All of those men have denied the allegations. Epstein killed himself in his jail cell last summer while he was awaiting trial on sex trafficking charges.

Giuffre has said she had sex with Andrew three times, including once in London in 2001 at the home of Epstein’s girlfriend, Ghislaine Maxwell.

Andrew and Maxwell have both denied any knowledge that Epstein was sexually abusing teenage girls. In a TV interview last fall, Andrew insisted he was out having pizza with his children on the night Giuffre says they were together in London.

US Attorney General William Barr has vowed to aggressively investigate and bring charges against anyone who may have helped Epstein.

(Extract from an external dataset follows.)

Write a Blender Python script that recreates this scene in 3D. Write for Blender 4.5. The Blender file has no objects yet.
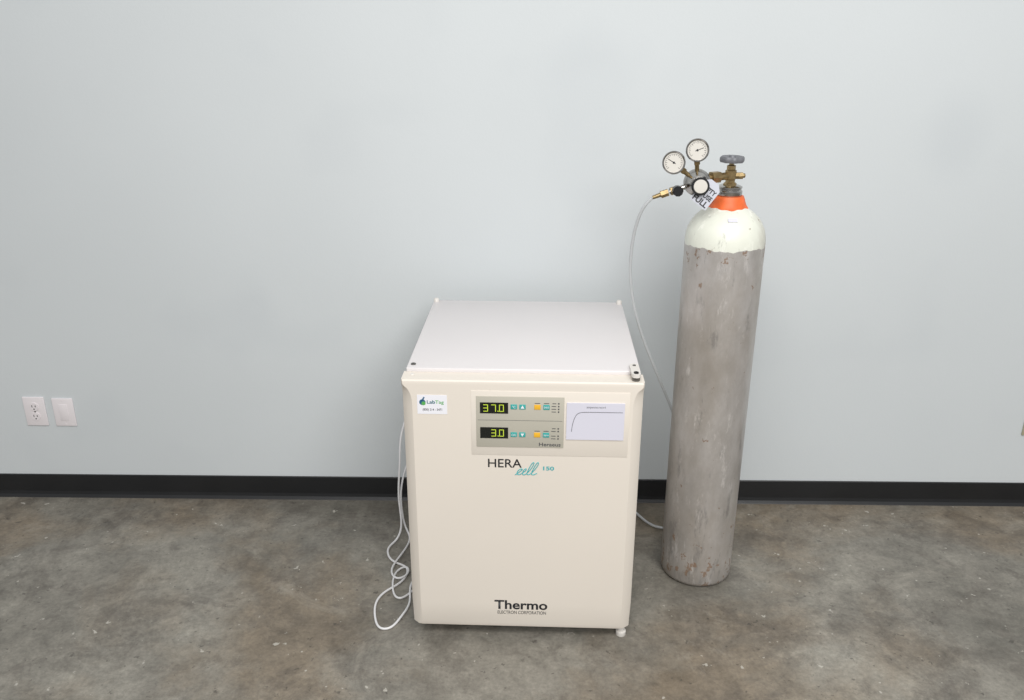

Andrew, in the statement he released in November announcing his intention to “step back from public duties”, said he regretted his “ill-judged association with Jeffrey Epstein”.

“Of course, I am willing to help any appropriate law enforcement agency with their investigations, if required,” he wrote.

Berman made his remarks about the case during a joint appearance with members of Safe Horizon, a non-profit victim services agency, to discuss a new New York law that made it easier for people to sue over childhood sexual abuse.

He wouldn’t discuss the Epstein investigation in detail but reiterated that the case didn’t end with his death.

“Jeffrey Epstein couldn’t have done what he did without the assistance of others, and I can assure you that the investigation is moving forward,” Berman said.

Numerous women who said they were sexually abused by Epstein as teenagers have claimed in lawsuits and interviews that he got help recruiting young girls from both Maxwell and several assistants.

Giuffre’s lawyers have, for months, been calling on Andrew to agree to be interviewed both by investigators and by the lawyers helping the women with civil lawsuits.

Two guards who were supposed to be monitoring Epstein the night he was found dead have been charged with falsifying the jail’s log books to indicate they were performing checks on prisoners, when they were actually sleeping or browsing the Internet.